News / Vancouver

More Vancouverites hop on bicycles, city contemplates new bike lanes

More Vancouverites are embracing the city’s new cycling infrastructure and hopping on bicycles, prompting the city to ponder where to build additional bike lanes to encourage even more people to travel on two wheels.

The number of trips taken by bicycle jumped to nearly 100,000 per day in 2014 from 83,000 in 2013, according to a transportation survey of 2,500 Vancouverites presented to city council on Tuesday.

The switch to bicycles means that half of Vancouverites (49.7 per cent) made trips by biking, walking or transit instead of by motor vehicle last year. That’s six years ahead of schedule for the city’s goal to get 50 per cent of people out of their cars by 2020.

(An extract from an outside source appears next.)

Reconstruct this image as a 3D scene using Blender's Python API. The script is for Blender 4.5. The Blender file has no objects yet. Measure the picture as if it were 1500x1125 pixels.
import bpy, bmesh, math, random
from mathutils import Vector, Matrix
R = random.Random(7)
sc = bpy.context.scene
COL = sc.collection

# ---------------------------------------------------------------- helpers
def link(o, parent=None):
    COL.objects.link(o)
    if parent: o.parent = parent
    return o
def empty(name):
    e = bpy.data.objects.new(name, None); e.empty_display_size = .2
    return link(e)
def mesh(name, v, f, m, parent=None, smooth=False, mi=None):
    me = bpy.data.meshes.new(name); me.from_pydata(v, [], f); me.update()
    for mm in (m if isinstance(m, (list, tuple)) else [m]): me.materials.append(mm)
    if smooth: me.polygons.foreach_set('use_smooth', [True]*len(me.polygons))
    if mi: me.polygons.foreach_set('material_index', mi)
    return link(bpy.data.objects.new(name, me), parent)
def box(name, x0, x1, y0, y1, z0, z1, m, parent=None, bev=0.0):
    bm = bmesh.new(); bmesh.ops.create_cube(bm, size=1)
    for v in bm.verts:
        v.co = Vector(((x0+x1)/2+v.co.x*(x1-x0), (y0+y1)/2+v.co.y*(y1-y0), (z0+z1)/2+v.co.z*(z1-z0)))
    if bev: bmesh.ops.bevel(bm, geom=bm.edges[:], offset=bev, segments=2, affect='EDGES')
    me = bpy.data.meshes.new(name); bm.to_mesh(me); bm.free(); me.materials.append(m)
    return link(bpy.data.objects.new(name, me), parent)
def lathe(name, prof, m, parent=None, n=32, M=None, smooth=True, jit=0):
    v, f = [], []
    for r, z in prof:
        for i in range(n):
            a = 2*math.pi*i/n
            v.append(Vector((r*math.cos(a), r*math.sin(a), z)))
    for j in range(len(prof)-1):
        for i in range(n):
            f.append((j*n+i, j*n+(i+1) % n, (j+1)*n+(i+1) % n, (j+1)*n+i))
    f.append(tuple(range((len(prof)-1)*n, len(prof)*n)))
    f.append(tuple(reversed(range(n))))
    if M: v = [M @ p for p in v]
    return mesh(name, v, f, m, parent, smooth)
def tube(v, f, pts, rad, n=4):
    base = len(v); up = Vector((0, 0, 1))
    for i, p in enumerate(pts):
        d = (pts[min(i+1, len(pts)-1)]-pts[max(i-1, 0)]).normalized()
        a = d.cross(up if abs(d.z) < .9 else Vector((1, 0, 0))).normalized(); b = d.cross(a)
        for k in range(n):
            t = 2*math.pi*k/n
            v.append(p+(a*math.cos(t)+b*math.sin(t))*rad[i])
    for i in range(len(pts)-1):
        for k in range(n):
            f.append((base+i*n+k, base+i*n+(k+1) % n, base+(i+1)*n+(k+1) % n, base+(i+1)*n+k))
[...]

Mayor Gregor Robertson said it was “phenomenal” to see such a “dramatic” shift that sets the city on the path to reach its 2040 goal of reducing the number of car trips to one third.

Bike traffic was the highest on the Burrard Bridge, where the city completed extensive upgrades to the intersection last year.

“The improvements to the seaside greenway certainly contributed to increased trips,” the city’s acting general manager of engineering Jerry Dobrovolny said, referring to the controversial new bikeway on Point Grey Road.

“The improvements to the seaside greenway certainly contributed to increased trips,” the city’s acting general manager of engineering Jerry Dobrovolny said, referring to the controversial new bikeway on Point Grey Road.

The report also outlined the city’s five-year plan to build bike infrastructure along Commercial Drive from 1st to 12th Avenue, West 10th Avenue from Trafalgar to Victoria, and Cypress Street from Cornwall to 16th. It’s aiming for all ages and abilities (AAA) bike paths that make cycling less scary for the tentative.

“Removing some of those barriers is probably all that’s required to get people to cycle when they don’t already,” the city’s acting director of transportation Lon LaClaire said.

The city will also study future bike infrastructure on Burrard Street north of Pacific, Main Street north of 33rd Avenue and Broadway west of Commercial.

This doesn’t necessarily mean separated bike lanes are coming to Commercial or Main Street, Dobrovolny said, but the city isn’t ruling out any options.

Meantime, car trips dropped to 50 per cent in 2014 from about 60 per cent in 2008.

But Coun. Geoff Meggs expressed concerns the 2040 goal could be hurt by the increasing popularity of car sharing companies such as Evo and car2go, which appeal to non-drivers. Car share participation jumped to 20 per cent of Vancouverites last year, according to the report.